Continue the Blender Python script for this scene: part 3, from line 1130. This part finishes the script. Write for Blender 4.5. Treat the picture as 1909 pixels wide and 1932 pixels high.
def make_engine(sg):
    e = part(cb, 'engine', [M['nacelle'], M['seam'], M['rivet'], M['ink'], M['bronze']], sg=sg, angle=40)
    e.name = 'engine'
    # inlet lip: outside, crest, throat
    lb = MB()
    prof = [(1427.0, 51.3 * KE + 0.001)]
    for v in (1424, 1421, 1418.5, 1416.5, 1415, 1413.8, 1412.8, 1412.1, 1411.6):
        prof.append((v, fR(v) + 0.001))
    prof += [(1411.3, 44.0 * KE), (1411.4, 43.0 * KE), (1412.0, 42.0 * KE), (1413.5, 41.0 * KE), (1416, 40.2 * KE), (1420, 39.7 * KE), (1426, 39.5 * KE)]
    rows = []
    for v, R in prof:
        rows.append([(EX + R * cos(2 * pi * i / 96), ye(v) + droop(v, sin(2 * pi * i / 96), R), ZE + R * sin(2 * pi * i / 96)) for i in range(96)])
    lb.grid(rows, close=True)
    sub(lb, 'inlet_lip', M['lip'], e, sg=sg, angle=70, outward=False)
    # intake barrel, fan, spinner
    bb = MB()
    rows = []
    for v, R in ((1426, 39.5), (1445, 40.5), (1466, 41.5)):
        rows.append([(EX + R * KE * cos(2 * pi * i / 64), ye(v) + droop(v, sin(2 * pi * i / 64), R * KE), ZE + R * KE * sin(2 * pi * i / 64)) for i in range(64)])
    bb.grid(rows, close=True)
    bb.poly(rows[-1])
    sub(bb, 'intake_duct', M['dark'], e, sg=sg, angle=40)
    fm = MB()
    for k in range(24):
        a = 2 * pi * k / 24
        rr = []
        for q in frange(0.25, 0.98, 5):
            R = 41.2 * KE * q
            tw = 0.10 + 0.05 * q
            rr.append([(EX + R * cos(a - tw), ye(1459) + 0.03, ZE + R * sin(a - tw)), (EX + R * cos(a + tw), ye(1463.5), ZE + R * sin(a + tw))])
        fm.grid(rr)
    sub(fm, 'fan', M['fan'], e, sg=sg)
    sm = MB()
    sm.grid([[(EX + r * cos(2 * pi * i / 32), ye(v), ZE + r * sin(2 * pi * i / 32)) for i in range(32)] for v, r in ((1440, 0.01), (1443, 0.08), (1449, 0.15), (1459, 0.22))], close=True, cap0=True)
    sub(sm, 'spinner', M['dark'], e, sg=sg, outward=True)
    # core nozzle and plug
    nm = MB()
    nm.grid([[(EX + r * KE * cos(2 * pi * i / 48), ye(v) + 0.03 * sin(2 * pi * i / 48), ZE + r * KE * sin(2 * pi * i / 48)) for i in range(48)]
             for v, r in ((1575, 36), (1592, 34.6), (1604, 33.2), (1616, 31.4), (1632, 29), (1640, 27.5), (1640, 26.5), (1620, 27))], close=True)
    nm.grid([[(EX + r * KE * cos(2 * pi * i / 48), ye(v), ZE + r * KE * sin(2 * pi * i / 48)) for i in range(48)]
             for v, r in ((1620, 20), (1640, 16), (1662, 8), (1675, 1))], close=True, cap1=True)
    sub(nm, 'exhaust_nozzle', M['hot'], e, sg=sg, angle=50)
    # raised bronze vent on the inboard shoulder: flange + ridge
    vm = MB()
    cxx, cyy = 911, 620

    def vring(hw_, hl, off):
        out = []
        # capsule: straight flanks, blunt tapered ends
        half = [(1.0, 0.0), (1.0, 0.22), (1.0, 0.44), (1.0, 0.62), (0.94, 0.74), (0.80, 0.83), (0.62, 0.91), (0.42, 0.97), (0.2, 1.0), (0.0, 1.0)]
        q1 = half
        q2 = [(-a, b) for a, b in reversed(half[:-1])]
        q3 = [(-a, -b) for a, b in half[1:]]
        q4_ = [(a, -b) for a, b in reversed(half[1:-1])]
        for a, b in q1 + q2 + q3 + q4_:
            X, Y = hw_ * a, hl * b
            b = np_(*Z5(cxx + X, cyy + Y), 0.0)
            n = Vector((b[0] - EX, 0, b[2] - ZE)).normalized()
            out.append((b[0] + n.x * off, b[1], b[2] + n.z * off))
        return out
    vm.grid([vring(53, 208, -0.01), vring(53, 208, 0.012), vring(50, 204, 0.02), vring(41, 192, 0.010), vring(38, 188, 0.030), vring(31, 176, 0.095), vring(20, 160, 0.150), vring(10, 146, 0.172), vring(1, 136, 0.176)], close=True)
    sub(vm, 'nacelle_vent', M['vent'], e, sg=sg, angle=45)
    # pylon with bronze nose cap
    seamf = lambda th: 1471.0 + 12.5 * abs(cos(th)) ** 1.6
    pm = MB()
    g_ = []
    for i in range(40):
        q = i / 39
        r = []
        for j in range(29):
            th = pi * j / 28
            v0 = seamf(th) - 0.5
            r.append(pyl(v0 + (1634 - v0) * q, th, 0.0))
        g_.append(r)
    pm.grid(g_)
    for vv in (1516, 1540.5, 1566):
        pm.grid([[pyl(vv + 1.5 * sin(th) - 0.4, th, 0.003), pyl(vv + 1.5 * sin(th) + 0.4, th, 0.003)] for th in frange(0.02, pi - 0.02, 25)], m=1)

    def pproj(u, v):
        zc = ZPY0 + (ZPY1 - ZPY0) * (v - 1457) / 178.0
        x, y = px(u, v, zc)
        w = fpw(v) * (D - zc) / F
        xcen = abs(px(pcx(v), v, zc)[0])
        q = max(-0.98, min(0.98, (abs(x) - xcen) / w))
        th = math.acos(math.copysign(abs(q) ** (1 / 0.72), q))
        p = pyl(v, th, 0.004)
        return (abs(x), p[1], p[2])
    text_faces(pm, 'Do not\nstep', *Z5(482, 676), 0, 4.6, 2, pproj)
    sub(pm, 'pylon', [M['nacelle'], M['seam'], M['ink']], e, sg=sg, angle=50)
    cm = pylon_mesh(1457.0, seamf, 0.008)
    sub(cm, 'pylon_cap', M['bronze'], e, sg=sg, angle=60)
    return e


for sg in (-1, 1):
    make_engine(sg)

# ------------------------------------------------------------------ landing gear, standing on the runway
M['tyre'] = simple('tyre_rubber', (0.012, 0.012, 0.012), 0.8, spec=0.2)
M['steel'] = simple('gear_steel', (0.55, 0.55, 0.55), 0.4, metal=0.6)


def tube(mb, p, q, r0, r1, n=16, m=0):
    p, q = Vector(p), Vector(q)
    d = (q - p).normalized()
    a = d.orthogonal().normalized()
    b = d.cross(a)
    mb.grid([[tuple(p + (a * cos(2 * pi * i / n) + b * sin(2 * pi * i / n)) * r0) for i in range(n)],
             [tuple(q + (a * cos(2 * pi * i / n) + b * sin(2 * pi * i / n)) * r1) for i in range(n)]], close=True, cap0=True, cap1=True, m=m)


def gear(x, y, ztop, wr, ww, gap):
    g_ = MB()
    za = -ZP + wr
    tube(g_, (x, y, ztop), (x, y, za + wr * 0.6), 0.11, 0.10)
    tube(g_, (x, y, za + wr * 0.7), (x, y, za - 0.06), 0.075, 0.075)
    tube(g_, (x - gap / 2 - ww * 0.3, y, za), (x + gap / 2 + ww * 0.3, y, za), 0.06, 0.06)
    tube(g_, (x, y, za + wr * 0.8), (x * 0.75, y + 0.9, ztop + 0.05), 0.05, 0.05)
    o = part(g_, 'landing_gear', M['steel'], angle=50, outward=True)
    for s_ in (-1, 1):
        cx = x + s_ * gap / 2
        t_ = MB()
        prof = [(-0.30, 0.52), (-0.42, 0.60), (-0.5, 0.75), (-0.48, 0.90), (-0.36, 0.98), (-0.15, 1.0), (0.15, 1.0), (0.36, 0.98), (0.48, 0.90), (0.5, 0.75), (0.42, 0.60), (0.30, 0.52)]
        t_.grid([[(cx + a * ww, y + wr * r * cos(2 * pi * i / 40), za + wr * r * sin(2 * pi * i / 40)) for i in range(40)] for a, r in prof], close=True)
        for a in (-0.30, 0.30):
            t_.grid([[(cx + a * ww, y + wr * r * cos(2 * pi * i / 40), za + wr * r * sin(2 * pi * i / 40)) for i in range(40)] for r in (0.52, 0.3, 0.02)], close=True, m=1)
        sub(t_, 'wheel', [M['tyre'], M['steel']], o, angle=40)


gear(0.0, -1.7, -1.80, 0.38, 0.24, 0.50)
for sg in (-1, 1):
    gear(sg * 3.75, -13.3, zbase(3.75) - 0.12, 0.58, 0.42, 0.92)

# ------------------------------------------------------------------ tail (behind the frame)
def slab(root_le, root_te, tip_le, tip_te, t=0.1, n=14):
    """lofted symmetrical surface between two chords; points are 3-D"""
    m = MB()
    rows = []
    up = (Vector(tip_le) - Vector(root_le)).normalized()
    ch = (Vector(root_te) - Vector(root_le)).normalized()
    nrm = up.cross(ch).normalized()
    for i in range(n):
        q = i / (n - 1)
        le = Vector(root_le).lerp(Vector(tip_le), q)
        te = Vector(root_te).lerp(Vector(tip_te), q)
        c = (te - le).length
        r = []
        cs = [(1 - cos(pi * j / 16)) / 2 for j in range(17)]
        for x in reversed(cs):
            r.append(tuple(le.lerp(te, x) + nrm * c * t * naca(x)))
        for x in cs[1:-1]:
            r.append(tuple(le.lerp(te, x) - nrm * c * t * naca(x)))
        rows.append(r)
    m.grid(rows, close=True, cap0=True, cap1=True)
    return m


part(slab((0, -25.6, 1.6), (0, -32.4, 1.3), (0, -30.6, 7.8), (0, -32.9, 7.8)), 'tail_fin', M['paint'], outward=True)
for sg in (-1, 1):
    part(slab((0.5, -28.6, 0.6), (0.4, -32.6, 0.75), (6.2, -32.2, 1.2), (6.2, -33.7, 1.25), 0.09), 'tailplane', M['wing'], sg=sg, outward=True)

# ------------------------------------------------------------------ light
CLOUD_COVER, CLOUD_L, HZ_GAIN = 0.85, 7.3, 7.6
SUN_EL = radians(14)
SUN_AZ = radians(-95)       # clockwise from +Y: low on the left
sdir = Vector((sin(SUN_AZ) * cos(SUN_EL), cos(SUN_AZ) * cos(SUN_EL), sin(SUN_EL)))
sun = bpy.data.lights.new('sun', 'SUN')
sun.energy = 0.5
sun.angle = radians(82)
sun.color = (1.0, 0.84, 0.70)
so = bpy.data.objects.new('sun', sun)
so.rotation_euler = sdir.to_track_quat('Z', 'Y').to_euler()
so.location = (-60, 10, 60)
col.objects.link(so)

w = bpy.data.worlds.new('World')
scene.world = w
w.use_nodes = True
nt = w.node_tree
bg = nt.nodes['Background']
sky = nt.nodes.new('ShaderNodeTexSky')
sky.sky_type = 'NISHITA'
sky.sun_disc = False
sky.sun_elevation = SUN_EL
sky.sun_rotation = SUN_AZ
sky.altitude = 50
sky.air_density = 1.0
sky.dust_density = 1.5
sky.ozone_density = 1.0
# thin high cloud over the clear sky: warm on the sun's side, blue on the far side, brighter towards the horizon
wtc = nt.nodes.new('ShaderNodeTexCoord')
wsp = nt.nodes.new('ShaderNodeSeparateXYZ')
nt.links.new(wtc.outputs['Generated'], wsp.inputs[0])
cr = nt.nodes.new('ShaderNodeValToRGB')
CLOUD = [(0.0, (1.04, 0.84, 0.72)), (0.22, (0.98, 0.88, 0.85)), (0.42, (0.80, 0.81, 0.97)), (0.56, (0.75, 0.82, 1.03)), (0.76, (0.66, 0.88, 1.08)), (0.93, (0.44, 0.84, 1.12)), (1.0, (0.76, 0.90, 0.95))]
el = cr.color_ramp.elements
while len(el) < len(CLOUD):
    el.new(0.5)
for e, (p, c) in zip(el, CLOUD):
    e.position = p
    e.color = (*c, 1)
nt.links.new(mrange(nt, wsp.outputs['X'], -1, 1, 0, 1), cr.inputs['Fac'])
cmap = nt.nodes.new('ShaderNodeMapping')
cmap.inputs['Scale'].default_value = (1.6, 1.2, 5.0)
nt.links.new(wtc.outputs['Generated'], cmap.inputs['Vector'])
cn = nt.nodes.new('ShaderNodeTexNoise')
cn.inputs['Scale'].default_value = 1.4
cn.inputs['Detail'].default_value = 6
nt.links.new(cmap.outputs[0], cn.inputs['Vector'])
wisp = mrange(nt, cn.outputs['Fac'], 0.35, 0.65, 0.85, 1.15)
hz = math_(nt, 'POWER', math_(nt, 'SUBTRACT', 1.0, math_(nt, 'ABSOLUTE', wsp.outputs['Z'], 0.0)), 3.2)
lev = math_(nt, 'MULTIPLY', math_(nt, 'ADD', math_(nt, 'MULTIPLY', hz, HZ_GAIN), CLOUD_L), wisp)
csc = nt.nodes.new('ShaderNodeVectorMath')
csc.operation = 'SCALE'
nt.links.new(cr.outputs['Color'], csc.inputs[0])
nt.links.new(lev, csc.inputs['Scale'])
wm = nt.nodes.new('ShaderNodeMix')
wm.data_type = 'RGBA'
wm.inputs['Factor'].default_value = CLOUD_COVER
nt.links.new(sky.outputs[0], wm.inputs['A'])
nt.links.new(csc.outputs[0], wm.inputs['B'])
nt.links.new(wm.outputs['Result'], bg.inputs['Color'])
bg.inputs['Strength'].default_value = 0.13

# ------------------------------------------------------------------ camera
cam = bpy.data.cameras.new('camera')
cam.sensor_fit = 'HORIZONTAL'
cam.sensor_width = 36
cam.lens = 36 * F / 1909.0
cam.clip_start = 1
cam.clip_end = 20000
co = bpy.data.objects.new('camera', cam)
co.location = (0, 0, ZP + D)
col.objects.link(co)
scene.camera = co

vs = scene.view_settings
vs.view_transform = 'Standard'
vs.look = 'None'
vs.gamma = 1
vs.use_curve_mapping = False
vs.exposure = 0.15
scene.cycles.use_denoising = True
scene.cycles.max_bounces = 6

____________________

Identify every line above that includes the word "from", and show those lines.

### Task output
Continue the Blender Python script for this scene: part 3, from line 1130. This part finishes the script. Write for Blender 4.5. Treat the picture as 1909 pixels wide and 1932 pixels high.
SUN_AZ = radians(-95)       # clockwise from +Y: low on the left